Sarah Allen: In this county
I have been teaching a few weeks.
Question:
Were you engaged as a teacher of a school outside of Columbus at any
time?
Sarah Allen: If you refer
to my teaching school last spring, I taught in Monroe County. I was
teaching at Cotton Gin Port, twelve miles northeast of Aberdeen.
Question:
Were you teaching a white or colored school?
Sarah Allen: A colored
school.
Question:
You may state to the committee whether you were interrupted by any
persons in your business.
Sarah Allen: I taught
six weeks, until I think the 18th of March, when I was told to leave;
warned to leave, between 1 and 2 o'clock at night by about fifty men,
I think; they were disguised; there were but two that came into my
room.
Question:
Do you say they came into your room?
Sarah Allen: Between 1
and 2 o'clock at night I was wakened by a great noise around on the
outside of the house. They told me to get up. I went to the window
and asked them what they wanted. They said they wanted me to get a
light and dress; that they wanted to talk to me; that they would not
harm me. I said, "Very well," I would be ready in a few
moments. I admitted them. The captain said, "If you will take
a seat the lieutenant shall come into the room and the rest shall
stay out." The lieutenant came in with a pistol in his hand.
He sat down opposite the
fireplace. The captain sat in the center of the room. There were eight
or ten men stood inside the door, and the porch was full.
Question:
What did they say to you?
Sarah Allen: They asked
me my name and occupation, and where I came from, and what I was doing,
and who I boarded with, and what my wages were. We talked about an
hour on politics, mostly against Colonel Huggins and his whipping.
He had been whipped
about one week before that. They asked me if I had heard of it and
what I thought of it; and also asked if I had heard that other teachers
had been sent away, and what I intended to do. I told them it was
a very short notice, and I did not know.

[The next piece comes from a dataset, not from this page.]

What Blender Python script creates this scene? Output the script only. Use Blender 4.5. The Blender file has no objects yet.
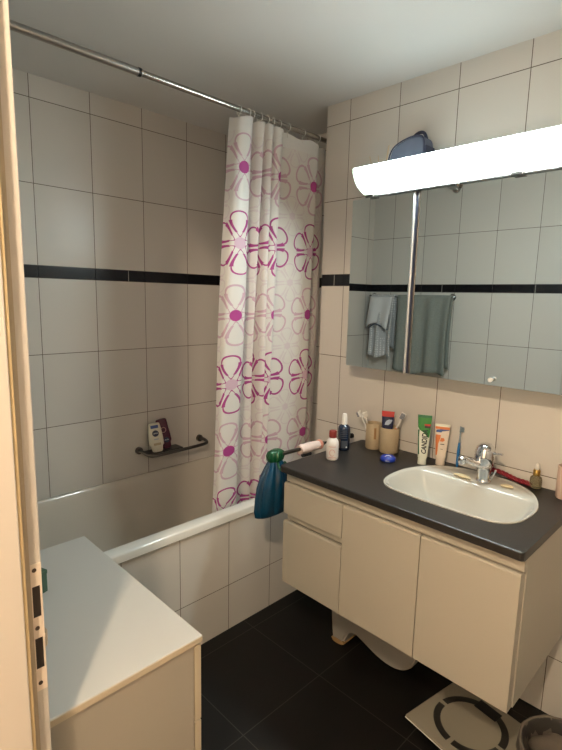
import bpy, bmesh, math, random
from mathutils import Vector, Matrix
random.seed(7)
PI = math.pi
SC = bpy.context.scene
COL = SC.collection

# ------------------------------------------------------------------ materials
def new_mat(name):
    m = bpy.data.materials.new(name); m.use_nodes = True
    nt = m.node_tree
    return m, nt, nt.nodes['Principled BSDF']

def mat(name, col, rough=.5, metal=0., spec=.5, noise=0., nscale=30., bump=0., trans=0., coat=0., sheen=0., ior=1.45):
    m, nt, b = new_mat(name)
    b.inputs['Base Color'].default_value = (*col, 1)
    b.inputs['Roughness'].default_value = rough
    b.inputs['Metallic'].default_value = metal
    b.inputs['Specular IOR Level'].default_value = spec
    b.inputs['Transmission Weight'].default_value = trans
    b.inputs['Coat Weight'].default_value = coat
    b.inputs['Sheen Weight'].default_value = sheen
    b.inputs['IOR'].default_value = ior
    if noise or bump:
        tc = nt.nodes.new('ShaderNodeTexCoord')
        n = nt.nodes.new('ShaderNodeTexNoise'); n.inputs['Scale'].default_value = nscale
        n.inputs['Detail'].default_value = 3
        nt.links.new(tc.outputs['Object'], n.inputs['Vector'])
        if noise:
            r = nt.nodes.new('ShaderNodeMix'); r.data_type = 'RGBA'
            r.inputs[6].default_value = (*[c * (1 - noise) for c in col], 1)
            r.inputs[7].default_value = (*[min(1, c * (1 + noise)) for c in col], 1)
            nt.links.new(n.outputs['Fac'], r.inputs[0]); nt.links.new(r.outputs[2], b.inputs['Base Color'])
        if bump:
            bp = nt.nodes.new('ShaderNodeBump'); bp.inputs['Strength'].default_value = bump
            bp.inputs['Distance'].default_value = .002
            nt.links.new(n.outputs['Fac'], bp.inputs['Height']); nt.links.new(bp.outputs['Normal'], b.inputs['Normal'])
    return m

def emis(name, col, st):
    m, nt, b = new_mat(name)
    b.inputs['Base Color'].default_value = (*col, 1)
    b.inputs['Emission Color'].default_value = (*col, 1)
    b.inputs['Emission Strength'].default_value = st
    return m

class NB:
    """small helper to write node maths"""
    def __init__(s, nt): s.nt = nt
    def m(s, op, a, b=None, c=None, clamp=False):
        n = s.nt.nodes.new('ShaderNodeMath'); n.operation = op; n.use_clamp = clamp
        for i, v in enumerate((a, b, c)):
            if v is None: continue
            if isinstance(v, (int, float)): n.inputs[i].default_value = v
            else: s.nt.links.new(v, n.inputs[i])
        return n.outputs[0]
    def mix(s, f, a, b):
        n = s.nt.nodes.new('ShaderNodeMix'); n.data_type = 'RGBA'
        for i, v in ((0, f), (6, a), (7, b)):
            if isinstance(v, (int, float)): n.inputs[i].default_value = v
            elif isinstance(v, tuple): n.inputs[i].default_value = (*v, 1)
            else: s.nt.links.new(v, n.inputs[i])
        return n.outputs[2]
    def dist_line(s, coord, off, period):
        """distance to the nearest multiple of period, and the cell number"""
        q = s.m('DIVIDE', s.m('SUBTRACT', coord, off), period)
        fr = s.m('FRACT', q)
        d = s.m('MULTIPLY', s.m('MINIMUM', fr, s.m('SUBTRACT', 1., fr)), period)
        return d, s.m('FLOOR', q)

TILE = (.612, .583, .54)
GROUT = (.13, .105, .08)
def wall_tile(name, axis, off, band_off, zbase=None):
    """beige 25 x 33 cm wall tiles with a thin black border; axis 0 = runs along x, 1 = along y"""
    m, nt, b = new_mat(name); N = NB(nt)
    g = nt.nodes.new('ShaderNodeNewGeometry')
    sp = nt.nodes.new('ShaderNodeSeparateXYZ'); nt.links.new(g.outputs['Position'], sp.inputs[0])
    h, z = sp.outputs[axis], sp.outputs[2]
    dv, cv = N.dist_line(h, off, .25)
    if zbase is None:
        up, cu = N.dist_line(z, 1.59, .331)
        dn, cd = N.dist_line(z, 1.538, .3285)
        hi = N.m('GREATER_THAN', z, 1.564)
        dh = N.m('ADD', N.m('MULTIPLY', up, hi), N.m('MULTIPLY', dn, N.m('SUBTRACT', 1., hi)))
        ch = N.m('ADD', N.m('MULTIPLY', N.m('ADD', cu, 20.), hi), N.m('MULTIPLY', cd, N.m('SUBTRACT', 1., hi)))
    else:
        dh, ch = N.dist_line(z, zbase, .3285)
    gm = N.m('LESS_THAN', N.m('MINIMUM', dv, dh), .0014)
    wn = nt.nodes.new('ShaderNodeTexWhiteNoise'); wn.noise_dimensions = '2D'
    cx = nt.nodes.new('ShaderNodeCombineXYZ'); nt.links.new(cv, cx.inputs[0]); nt.links.new(ch, cx.inputs[1])
    nt.links.new(cx.outputs[0], wn.inputs['Vector'])
    tile = N.mix(wn.outputs['Value'], tuple(c * .965 for c in TILE), tuple(c * 1.035 for c in TILE))
    colr = N.mix(gm, tile, GROUT)
    rough = N.m('ADD', N.m('MULTIPLY', gm, .5), .32)
    hgt = N.m('MINIMUM', N.m('DIVIDE', N.m('MINIMUM', dv, dh), .003), 1.)
    if zbase is None:
        band = N.m('MULTIPLY', N.m('GREATER_THAN', z, 1.5385), N.m('LESS_THAN', z, 1.5895))
        bd, _ = N.dist_line(h, band_off, .60)
        bj = N.m('LESS_THAN', bd, .0015)
        bcol = N.mix(bj, (.006, .006, .008), (.35, .33, .3))
        colr = N.mix(band, colr, bcol)
        rough = N.m('SUBTRACT', rough, N.m('MULTIPLY', band, .05))
    nt.links.new(colr, b.inputs['Base Color']); nt.links.new(rough, b.inputs['Roughness'])
    b.inputs['Specular IOR Level'].default_value = .35
    bp = nt.nodes.new('ShaderNodeBump'); bp.inputs['Strength'].default_value = .35; bp.inputs['Distance'].default_value = .001
    nt.links.new(hgt, bp.inputs['Height']); nt.links.new(bp.outputs['Normal'], b.inputs['Normal'])
    return m

def floor_tile():
    m, nt, b = new_mat('black_floor_tile'); N = NB(nt)
    g = nt.nodes.new('ShaderNodeNewGeometry')
    sp = nt.nodes.new('ShaderNodeSeparateXYZ'); nt.links.new(g.outputs['Position'], sp.inputs[0])
    d1, c1 = N.dist_line(sp.outputs[0], -.469, .394)
    d2, c2 = N.dist_line(sp.outputs[1], -.985, .394)
    gm = N.m('LESS_THAN', N.m('MINIMUM', d1, d2), .0018)
    n = nt.nodes.new('ShaderNodeTexNoise'); n.inputs['Scale'].default_value = 4; n.inputs['Detail'].default_value = 5
    nt.links.new(g.outputs['Position'], n.inputs['Vector'])
    base = N.mix(n.outputs['Fac'], (.0035, .003, .0025), (.0075, .0065, .0055))
    nt.links.new(N.mix(gm, base, (.040, .036, .032)), b.inputs['Base Color'])
    nt.links.new(N.m('ADD', N.m('MULTIPLY', n.outputs['Fac'], .25), .38), b.inputs['Roughness'])
    b.inputs['Specular IOR Level'].default_value = .3
    return m

def curtain_mat():
    m, nt, b = new_mat('flower_print_curtain'); N = NB(nt)
    uv = nt.nodes.new('ShaderNodeUVMap'); uv.uv_map = 'UVMap'
    sp = nt.nodes.new('ShaderNodeSeparateXYZ'); nt.links.new(uv.outputs[0], sp.inputs[0])
    U, V = sp.outputs[0], sp.outputs[1]
    def flowers(uoff, voff, pu, pv, seed, rad):
        qu = N.m('DIVIDE', N.m('SUBTRACT', U, uoff), pu); qv = N.m('DIVIDE', N.m('SUBTRACT', V, voff), pv)
        cu, cv = N.m('FLOOR', qu), N.m('FLOOR', qv)
        wn = nt.nodes.new('ShaderNodeTexWhiteNoise'); wn.noise_dimensions = '2D'
        cc = nt.nodes.new('ShaderNodeCombineXYZ')
        nt.links.new(N.m('ADD', cu, seed), cc.inputs[0]); nt.links.new(cv, cc.inputs[1]); nt.links.new(cc.outputs[0], wn.inputs['Vector'])
        x = N.m('MULTIPLY', N.m('SUBTRACT', N.m('FRACT', qu), .5), pu)
        y = N.m('MULTIPLY', N.m('SUBTRACT', N.m('FRACT', qv), .5), pv)
        r = N.m('SQRT', N.m('ADD', N.m('MULTIPLY', x, x), N.m('MULTIPLY', y, y)))
        th = N.m('ADD', N.m('ARCTAN2', y, x), 12.566 + math.radians(55))
        s5 = 2 * PI / 6
        tm = N.m('SUBTRACT', N.m('MULTIPLY', N.m('FRACT', N.m('DIVIDE', th, s5)), s5), s5 / 2)
        qx = N.m('DIVIDE', N.m('MULTIPLY', r, N.m('COSINE', tm)), rad)
        qy = N.m('DIVIDE', N.m('MULTIPLY', r, N.m('SINE', tm)), rad)
        # petal: narrow at the heart, broad and round at the tip; the strokes swell along its sides
        wy = N.m('ADD', .03, N.m('MULTIPLY', N.m('MAXIMUM', N.m('SUBTRACT', qx, .1), 0.), .46))
        ex = N.m('DIVIDE', N.m('SUBTRACT', qx, .60), .40); ey = N.m('DIVIDE', qy, wy)
        e = N.m('SQRT', N.m('ADD', N.m('MULTIPLY', ex, ex), N.m('MULTIPLY', ey, ey)))
        swell = N.m('MULTIPLY', N.m('GREATER_THAN', qx, .34), N.m('LESS_THAN', qx, .74))
        w = N.m('ADD', .06, N.m('MULTIPLY', swell, .14))
        w = N.m('ADD', w, N.m('MULTIPLY', wn.outputs['Value'], .02))
        petal = N.m('LESS_THAN', N.m('ABSOLUTE', N.m('SUBTRACT', e, 1.)), w)
        disc = N.m('LESS_THAN', r, rad * .19)
        par = N.m('MODULO', N.m('ADD', cv, 41.), 2.)
        return petal, disc, par
    p1, d1, par = flowers(-.05, .072, .27, .295, 0., .125)
    p2, d2, par2 = flowers(.085, .22, .27, .295, 9., .085)
    col = N.mix(p2, (.86, .84, .82), (.80, .74, .76))
    col = N.mix(d2, col, (.80, .72, .76))
    pc = N.mix(par, (.46, .075, .30), (.70, .50, .60))
    col = N.mix(p1, col, pc)
    dc = N.mix(par, (.76, .55, .68), (.50, .08, .33))
    col = N.mix(d1, col, dc)
    hem = N.m('GREATER_THAN', V, 2.125)
    col = N.mix(hem, col, (.88, .87, .86))
    b.inputs['Roughness'].default_value = .45
    b.inputs['Specular IOR Level'].default_value = .3
    nt.links.new(col, b.inputs['Base Color'])
    tr = nt.nodes.new('ShaderNodeBsdfTranslucent'); nt.links.new(col, tr.inputs['Color'])
    mx = nt.nodes.new('ShaderNodeMixShader'); mx.inputs[0].default_value = .38
    out = nt.nodes['Material Output']
    nt.links.new(b.outputs[0], mx.inputs[1]); nt.links.new(tr.outputs[0], mx.inputs[2]); nt.links.new(mx.outputs[0], out.inputs['Surface'])
    return m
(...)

They said they never gave
a warning but once; that I was to understand it so. I told them I
did. They said I should leave - I believe the lieutenant told me I
should leave - Monday morning. That was Saturday evening, or Saturday
night. The captain said he thought that would be rather hard; he would
give me till Thursday morning to leave; that probably some one of
them would be around. I told them. I would go, if it was
possible to get away; the roads were very
bad. I did not get away until the next Tuesday.
Question:
Was there any threat made of what would be the
consequence of your continuing to teach school?
Sarah Allen: No, sir.
Question:
Further than the remark that they never gave a second
notice?
Sarah Allen: Yes, sir;
that was all.
Question:
What did you infer from that?
Sarah Allen: Well, I supposed
that they would, if I should stay and continue, take harsher means.
Question:
Did you discontinue your school in consequence
of this warning?
Sarah Allen: Yes, I did.
Question:
After you had been teaching about six weeks?
Sarah Allen: I taught
just six weeks.
Question:
For how long a term had you been engaged as a
teacher?
Sarah Allen: Four months.
Question:
What wages were you receiving per month?
Sarah Allen: Seventy-five
dollars.
Question:
Did they say what their motive was for breaking
up your school?
Sarah Allen: Yes. They
did not want radicals there in the South; did not want northern people
teaching there; they thought the colored people could educate themselves
if they needed any education; they advised me to go home again.
Question:
The men were all disguised that you saw?
Sarah Allen: Yes, sir.
Question:
Can you give the committee a description of the
disguises they wore?
Sarah Allen: They wore
long white robes, a loose mask covered the face, trimmed with scarlet
stripes. The lieutenant and captain had long horns on their head,
projecting over the forehead; a sort of device in front - some sort
of figure in front, and
scarlet stripes.
Question:
Did you recognize any one of the number?
Sarah Allen: I did not.
Question:
You have not heard of any other visitation in that
part of the country except there?
Sarah Allen: There was
a teacher left Smithville the week before I did.
Question:
A female teacher?
Sarah Allen: Yes, sir.
Question:
Was she said to be warned off?
Sarah Allen: She heard
they were coming there, and the man she was boarding with, who was
one of the school directors, thought it was best for her to leave.
Question:
Was she a northern woman?
Sarah Allen: Yes, sir.
Question:
Have you heard of any other schools in Monroe County
broken up by the same means?
Sarah Allen: Yes, sir;
nearly all the schools in Monroe County were broken up in that term,
with the exception of some in the larger places.